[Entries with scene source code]
BEGIN

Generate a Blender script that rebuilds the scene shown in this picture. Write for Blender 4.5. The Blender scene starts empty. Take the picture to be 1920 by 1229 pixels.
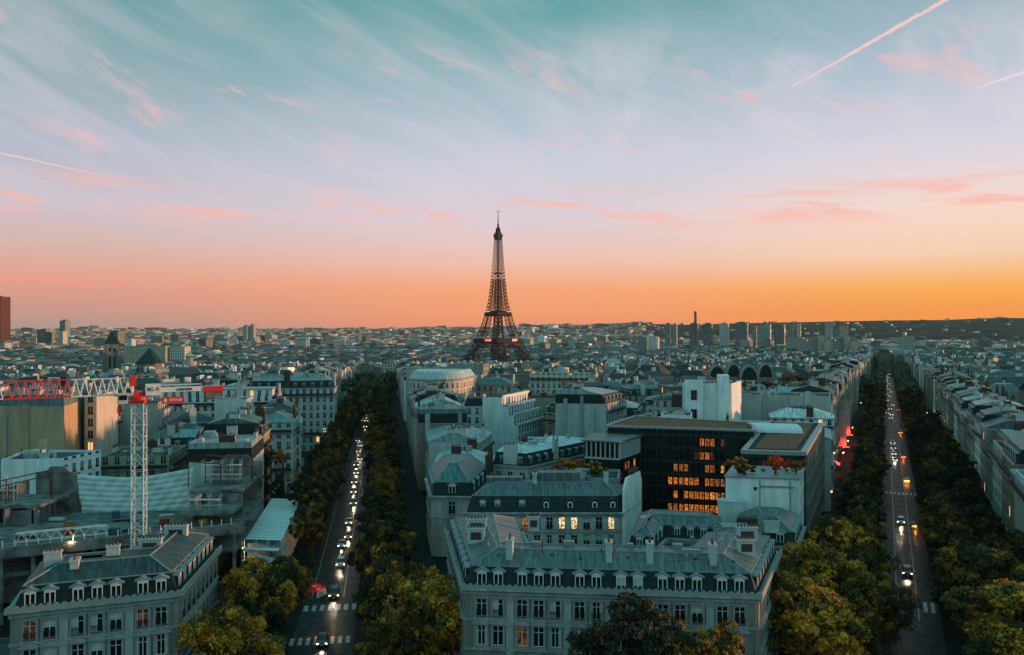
import bpy, math, random
import numpy as np
from mathutils import Vector, Matrix
random.seed(11)
R = math.radians
SC = bpy.context.scene
COL = SC.collection
# ------------------------------------------------------------------ camera
cam_d = bpy.data.cameras.new("camera"); cam = bpy.data.objects.new("camera", cam_d); COL.objects.link(cam)
cam_d.sensor_width = 36.0; cam_d.lens = 29.625; cam_d.clip_start = 0.5; cam_d.clip_end = 60000
cam.location = (0, 0, 50); cam.rotation_euler = (R(90), 0, 0)
SC.camera = cam
KF, CX, CY = 1580.0, 960.0, 615.0        # focal length, centre and horizon of the photograph in pixels
# ------------------------------------------------------------------ node helper
class NT:
    def __init__(s, nt): s.nt = nt; nt.nodes.clear()
    def n(s, t, **kw):
        nd = s.nt.nodes.new(t)
        for k, v in kw.items():
            if k.startswith('i_'): s.put(nd.inputs[k[2:].replace('_', ' ')], v)
            else: setattr(nd, k, v)
        return nd
    def put(s, sock, v):
        if isinstance(v, bpy.types.NodeSocket): s.nt.links.new(v, sock)
        elif isinstance(v, (tuple, list)) and len(v) == 3 and sock.type == 'RGBA': sock.default_value = (*v, 1)
        else: sock.default_value = v
    def m(s, op, a, b=0.0, c=None):
        nd = s.nt.nodes.new('ShaderNodeMath'); nd.operation = op
        s.put(nd.inputs[0], a); s.put(nd.inputs[1], b)
        if c is not None: s.put(nd.inputs[2], c)
        return nd.outputs[0]
    def sm(s, v, a, b, lo=0.0, hi=1.0):
        nd = s.nt.nodes.new('ShaderNodeMapRange'); nd.interpolation_type = 'SMOOTHSTEP'
        s.put(nd.inputs[0], v); s.put(nd.inputs[1], a); s.put(nd.inputs[2], b); s.put(nd.inputs[3], lo); s.put(nd.inputs[4], hi)
        return nd.outputs[0]
    def mix(s, f, a, b, t='MIX'):
        nd = s.nt.nodes.new('ShaderNodeMix'); nd.data_type = 'RGBA'; nd.blend_type = t
        s.put(nd.inputs[0], f); s.put(nd.inputs[6], a); s.put(nd.inputs[7], b)
        return nd.outputs[2]
    def ramp(s, f, stops):
        nd = s.nt.nodes.new('ShaderNodeValToRGB'); cr = nd.color_ramp
        while len(cr.elements) < len(stops): cr.elements.new(0.5)
        for e, (p, c) in zip(cr.elements, stops): e.position = p; e.color = (*c, 1)
        s.put(nd.inputs[0], f); return nd.outputs[0]
    def noise(s, vec, scale, detail=3.0, rough=0.55, dist=0.0):
        nd = s.nt.nodes.new('ShaderNodeTexNoise')
        if vec is not None: s.put(nd.inputs['Vector'], vec)
        nd.inputs['Scale'].default_value = scale; nd.inputs['Detail'].default_value = detail
        nd.inputs['Roughness'].default_value = rough; nd.inputs['Distortion'].default_value = dist
        return nd.outputs[0]
    def xyz(s, x, y, z=0.0):
        nd = s.nt.nodes.new('ShaderNodeCombineXYZ')
        for i, v in enumerate((x, y, z)): s.put(nd.inputs[i], v)
        return nd.outputs[0]
    def sep(s, v):
        nd = s.nt.nodes.new('ShaderNodeSeparateXYZ'); s.put(nd.inputs[0], v); return nd.outputs
def lin(r, g, b):
    f = lambda c: (c / 255 / 12.92) if c <= 10.3 else ((c / 255 + .055) / 1.055) ** 2.4
    return (f(r), f(g), f(b))
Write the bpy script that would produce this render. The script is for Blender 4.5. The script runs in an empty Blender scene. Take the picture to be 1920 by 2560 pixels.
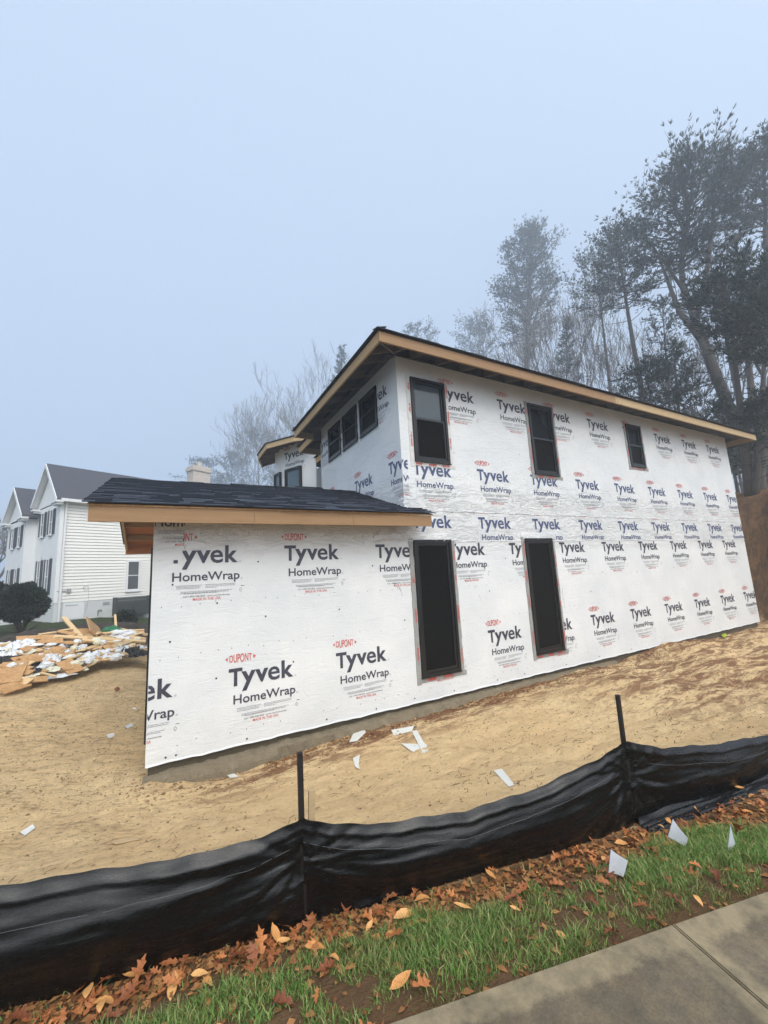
import bpy, bmesh, math, random
import numpy as np
from mathutils import Vector, Matrix, noise
PI = math.pi
scene = bpy.context.scene
COL = scene.collection
rnd = random.Random(7)

# ------------------------------------------------------------------ camera
CAM = np.array([0.0, -5.834, 1.70])
FPX, W0, H0 = 999.0, 1920.0, 2560.0
def _R(a, b, c):
    ca, sa, cb, sb, cc, sc = math.cos(a), math.sin(a), math.cos(b), math.sin(b), math.cos(c), math.sin(c)
    return (np.array([[ca, -sa, 0], [sa, ca, 0], [0, 0, 1]]) @ np.array([[1, 0, 0], [0, cb, -sb], [0, sb, cb]])
            @ np.array([[cc, 0, -sc], [0, 1, 0], [sc, 0, cc]]))
MR = _R(math.radians(-28.888), math.radians(8.961), math.radians(-3.042))
def ray(u, v):                      # u, v in pixels of the 1920 x 2560 photograph
    return MR @ np.array([(u - W0 / 2) / FPX, 1, -(v - H0 / 2) / FPX])
def D(u, v, d):                     # point in that direction at horizontal distance d
    q = ray(u, v); return Vector(CAM + d / math.hypot(q[0], q[1]) * q)
def DV(u, v, d):                    # same, pixels of a 1659 wide view
    return D(u / .86406, v / .86406, d)
def ONZ(u, v, z):
    r = ray(u, v); return Vector(CAM + (z - CAM[2]) / r[2] * r)
cam = bpy.data.cameras.new('camera'); camo = bpy.data.objects.new('camera', cam); COL.objects.link(camo)
m3 = Matrix([[MR[i][0], MR[i][2], -MR[i][1]] for i in range(3)])
camo.matrix_world = Matrix.Translation(Vector(CAM)) @ m3.to_4x4()
cam.sensor_fit = 'VERTICAL'; cam.sensor_height = 32.0; cam.lens = 32.0 * FPX / H0
cam.clip_start = .05; cam.clip_end = 1000
scene.camera = camo

# ------------------------------------------------------------------ materials
class NT:
    def __init__(s, name):
        s.m = bpy.data.materials.new(name); s.m.use_nodes = True; s.t = s.m.node_tree
        s.b = s.t.nodes['Principled BSDF']; s.out = s.t.nodes['Material Output']
    def n(s, ty, **kw):
        x = s.t.nodes.new(ty)
        for k, v in kw.items():
            if k in x.inputs: x.inputs[k].default_value = v
            else: setattr(x, k, v)
        return x
    def l(s, a, b): s.t.links.new(a, b)
    def coord(s, scale=(1, 1, 1), kind='Object', rot=(0, 0, 0)):
        c = s.n('ShaderNodeTexCoord'); m = s.n('ShaderNodeMapping'); m.inputs['Scale'].default_value = scale
        m.inputs['Rotation'].default_value = rot
        s.l(c.outputs[kind], m.inputs[0]); return m.outputs[0]
    def noise(s, co, scale=5, detail=4, rough=.6, dist=0):
        x = s.n('ShaderNodeTexNoise'); x.inputs['Scale'].default_value = scale; x.inputs['Detail'].default_value = detail
        x.inputs['Roughness'].default_value = rough; x.inputs['Distortion'].default_value = dist
        s.l(co, x.inputs['Vector']); return x.outputs['Fac']
    def ramp(s, f, stops):
        r = s.n('ShaderNodeValToRGB'); e = r.color_ramp.elements
        while len(e) < len(stops): e.new(.5)
        for q, (p, c) in zip(e, stops):
            q.position = p; q.color = (c if hasattr(c, '__len__') else (c, c, c)) if hasattr(c, '__len__') and len(c) == 4 else ((*c, 1) if hasattr(c, '__len__') else (c, c, c, 1))
        s.l(f, r.inputs[0]); return r.outputs[0]
    def mix(s, f, a, b, mode='MIX'):
        x = s.n('ShaderNodeMix', data_type='RGBA', blend_type=mode)
        for k, v in ((0, f), (6, a), (7, b)):
            if hasattr(v, 'links'): s.l(v, x.inputs[k])
            else: x.inputs[k].default_value = v if k == 0 else (*v, 1)
        return x.outputs[2]
    def bump(s, h, strength=.3, dist=.01, prev=None):
        x = s.n('ShaderNodeBump'); x.inputs['Strength'].default_value = strength; x.inputs['Distance'].default_value = dist
        s.l(h, x.inputs['Height'])
        if prev is not None: s.l(prev, x.inputs['Normal'])
        return x.outputs[0]
    def col(s, c):
        if hasattr(c, 'links'): s.l(c, s.b.inputs['Base Color'])
        else: s.b.inputs['Base Color'].default_value = (*c, 1)
        return s
    def set(s, rough=.6, metal=0, spec=.5, normal=None):
        s.b.inputs['Roughness'].default_value = rough; s.b.inputs['Metallic'].default_value = metal
        s.b.inputs['Specular IOR Level'].default_value = spec
        if normal is not None: s.l(normal, s.b.inputs['Normal'])
        return s.m

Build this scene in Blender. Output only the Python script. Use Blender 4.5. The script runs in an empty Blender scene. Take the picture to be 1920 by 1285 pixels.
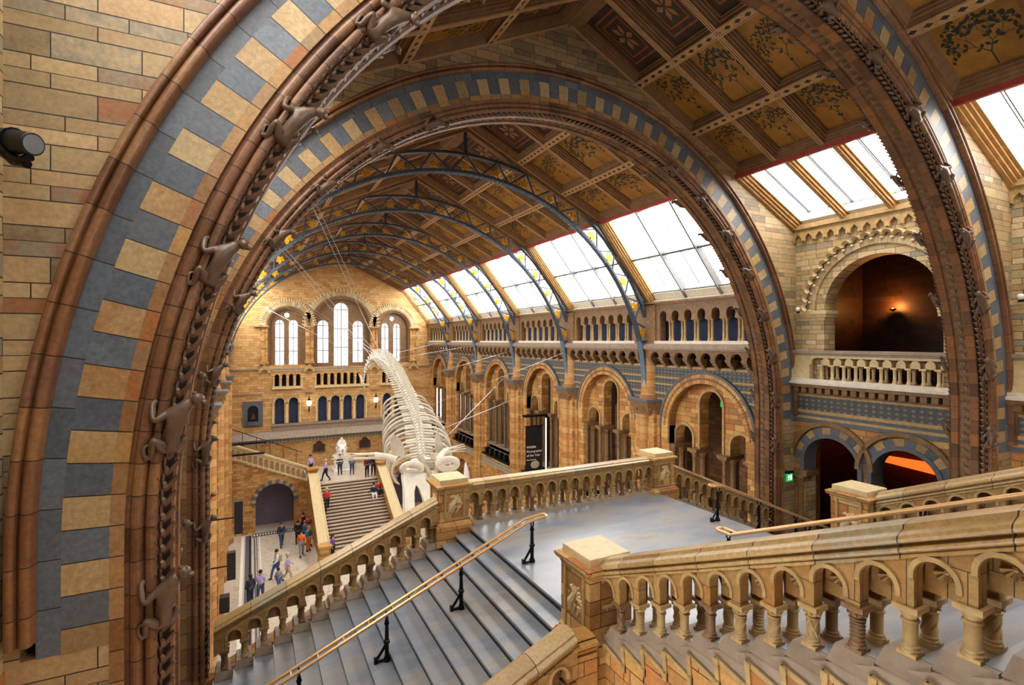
import bpy, bmesh, math, random
from math import sin, cos, pi, radians as R, atan2, hypot, sqrt
from mathutils import Vector, Matrix
from mathutils.geometry import tessellate_polygon
random.seed(7)
D = bpy.data
SC = bpy.context.scene
COL = SC.collection

# ------------------------------------------------------------ camera, world, exposure
cam = D.cameras.new('camera'); camo = D.objects.new('camera', cam); COL.objects.link(camo)
camo.location = (0, 0, 15.0); camo.rotation_euler = (R(90), 0, -0.4698)
cam.sensor_width = 36; cam.lens = 964.95 / 1920 * 36; cam.shift_y = -3.4 / 1920
cam.clip_start = 0.1; cam.clip_end = 400
SC.camera = camo
SC.view_settings.view_transform = 'Standard'; SC.view_settings.look = 'None'
SC.view_settings.gamma = 1; SC.view_settings.use_curve_mapping = False
SC.view_settings.exposure = 0.42
SKY = 11.0
w = D.worlds.new('world'); SC.world = w; w.use_nodes = True
w.node_tree.nodes['Background'].inputs[0].default_value = (1.0, 0.97, 0.93, 1)
w.node_tree.nodes['Background'].inputs[1].default_value = SKY
SC.cycles.use_denoising = True
SC.cycles.max_bounces = 8; SC.cycles.diffuse_bounces = 3; SC.cycles.transparent_max_bounces = 12
SC.cycles.sample_clamp_indirect = 12
CX = 7.137          # centre line of the hall

def portal(loc, rot, sx, sy):
    l = D.lights.new('portal', 'AREA'); l.shape = 'RECTANGLE'; l.size = sx; l.size_y = sy
    l.cycles.is_portal = True
    o = D.objects.new('portal', l); COL.objects.link(o); o.location = loc; o.rotation_euler = rot
    return o

# ------------------------------------------------------------ materials
def lin(h):
    h = h.lstrip('#'); v = [int(h[i:i + 2], 16) / 255 for i in (0, 2, 4)]
    return tuple(x / 12.92 if x <= .04045 else ((x + .055) / 1.055) ** 2.4 for x in v) + (1,)
MATS = {}
class NT:
    def __init__(s, name, rough=.7, metal=0, spec=.4):
        s.m = D.materials.new(name); s.m.use_nodes = True; s.t = s.m.node_tree; s.b = s.t.nodes['Principled BSDF']
        s.b.inputs['Roughness'].default_value = rough; s.b.inputs['Metallic'].default_value = metal
        s.b.inputs['Specular IOR Level'].default_value = spec
        MATS[name] = s.m
    def n(s, typ, **kw):
        n = s.t.nodes.new('ShaderNode' + typ)
        for k, v in kw.items(): setattr(n, k, v)
        return n
    def l(s, a, b): s.t.links.new(a, b)
    def inp(s, node, i, v):
        if hasattr(v, 'links') or hasattr(v, 'is_linked'): s.l(v, node.inputs[i])
        else: node.inputs[i].default_value = v
    def math(s, op, a, b=0.0, c=None):
        n = s.n('Math', operation=op); s.inp(n, 0, a); s.inp(n, 1, b)
        if c is not None: s.inp(n, 2, c)
        return n.outputs[0]
    def mix(s, f, a, b, blend='MIX'):
        n = s.n('Mix', data_type='RGBA', blend_type=blend); s.inp(n, 0, f); s.inp(n, 6, a); s.inp(n, 7, b); return n.outputs[2]
    def ramp(s, fac, stops, interp='LINEAR'):
        n = s.n('ValToRGB'); n.color_ramp.interpolation = interp; e = n.color_ramp.elements
        while len(e) < len(stops): e.new(.5)
        for el, (p, c) in zip(e, stops): el.position = p; el.color = lin(c) if isinstance(c, str) else c
        s.l(fac, n.inputs[0]); return n.outputs[0]
    def noise(s, vec, scale, det=4, rough=.6):
        n = s.n('TexNoise'); n.inputs['Scale'].default_value = scale; n.inputs['Detail'].default_value = det
        n.inputs['Roughness'].default_value = rough
        if vec is not None: s.l(vec, n.inputs['Vector'])
        return n.outputs['Fac']
    def bump(s, h, strength=.3, dist=.02):
        n = s.n('Bump'); n.inputs['Strength'].default_value = strength; n.inputs['Distance'].default_value = dist
        s.l(h, n.inputs['Height']); s.l(n.outputs[0], s.b.inputs['Normal'])

def plain(name, col, rough=.6, metal=0, var=.25, scale=6, spec=.4):
    t = NT(name, rough, metal, spec); tc = t.n('TexCoord')
    f = t.noise(tc.outputs['Object'], scale)
    c = lin(col); d = tuple(x * (1 - var) for x in c[:3]) + (1,); b = tuple(min(1, x * (1 + var)) for x in c[:3]) + (1,)
    t.l(t.ramp(f, [(.3, d), (.7, b)]), t.b.inputs['Base Color'])
    return t.m
BUFF = [(0, '#7d6c50'), (.16, '#a08b65'), (.34, '#b89f74'), (.5, '#a58c66'), (.64, '#b3946a'), (.78, '#c3a67a'), (.9, '#8d8570'), (1, '#9a6a45')]
GOLD = [(0, '#a07242'), (.2, '#bd8b4c'), (.45, '#cf9f5c'), (.65, '#d8ae6c'), (.85, '#c4854a'), (1, '#b06f3c')]
BROWN = [(0, '#6e4a30'), (.3, '#8a5f3c'), (.55, '#7a5440'), (.8, '#9a7048'), (1, '#5f3d2a')]
GREY = [(0, '#555d67'), (.35, '#66717b'), (.6, '#63686f'), (.8, '#525b63'), (1, '#737e86')]
PALE = [(0, '#b59a6c'), (.3, '#cbb283'), (.6, '#d8c195'), (.8, '#b99b6a'), (1, '#9d9a86')]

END

**Given request:** Give again the lines from "Write the bpy" to "scene.camera = camo" exactly, both of those lines included, and do not include any pictures.

**Worked answer:**
Write the bpy script that would produce this render. The script is for Blender 4.5. The script runs in an empty Blender scene. Take the picture to be 1920 by 2560 pixels.
import bpy, bmesh, math, random
import numpy as np
from mathutils import Vector, Matrix, noise
PI = math.pi
scene = bpy.context.scene
COL = scene.collection
rnd = random.Random(7)

# ------------------------------------------------------------------ camera
CAM = np.array([0.0, -5.834, 1.70])
FPX, W0, H0 = 999.0, 1920.0, 2560.0
def _R(a, b, c):
    ca, sa, cb, sb, cc, sc = math.cos(a), math.sin(a), math.cos(b), math.sin(b), math.cos(c), math.sin(c)
    return (np.array([[ca, -sa, 0], [sa, ca, 0], [0, 0, 1]]) @ np.array([[1, 0, 0], [0, cb, -sb], [0, sb, cb]])
            @ np.array([[cc, 0, -sc], [0, 1, 0], [sc, 0, cc]]))
MR = _R(math.radians(-28.888), math.radians(8.961), math.radians(-3.042))
def ray(u, v):                      # u, v in pixels of the 1920 x 2560 photograph
    return MR @ np.array([(u - W0 / 2) / FPX, 1, -(v - H0 / 2) / FPX])
def D(u, v, d):                     # point in that direction at horizontal distance d
    q = ray(u, v); return Vector(CAM + d / math.hypot(q[0], q[1]) * q)
def DV(u, v, d):                    # same, pixels of a 1659 wide view
    return D(u / .86406, v / .86406, d)
def ONZ(u, v, z):
    r = ray(u, v); return Vector(CAM + (z - CAM[2]) / r[2] * r)
cam = bpy.data.cameras.new('camera'); camo = bpy.data.objects.new('camera', cam); COL.objects.link(camo)
m3 = Matrix([[MR[i][0], MR[i][2], -MR[i][1]] for i in range(3)])
camo.matrix_world = Matrix.Translation(Vector(CAM)) @ m3.to_4x4()
cam.sensor_fit = 'VERTICAL'; cam.sensor_height = 32.0; cam.lens = 32.0 * FPX / H0
cam.clip_start = .05; cam.clip_end = 1000
scene.camera = camo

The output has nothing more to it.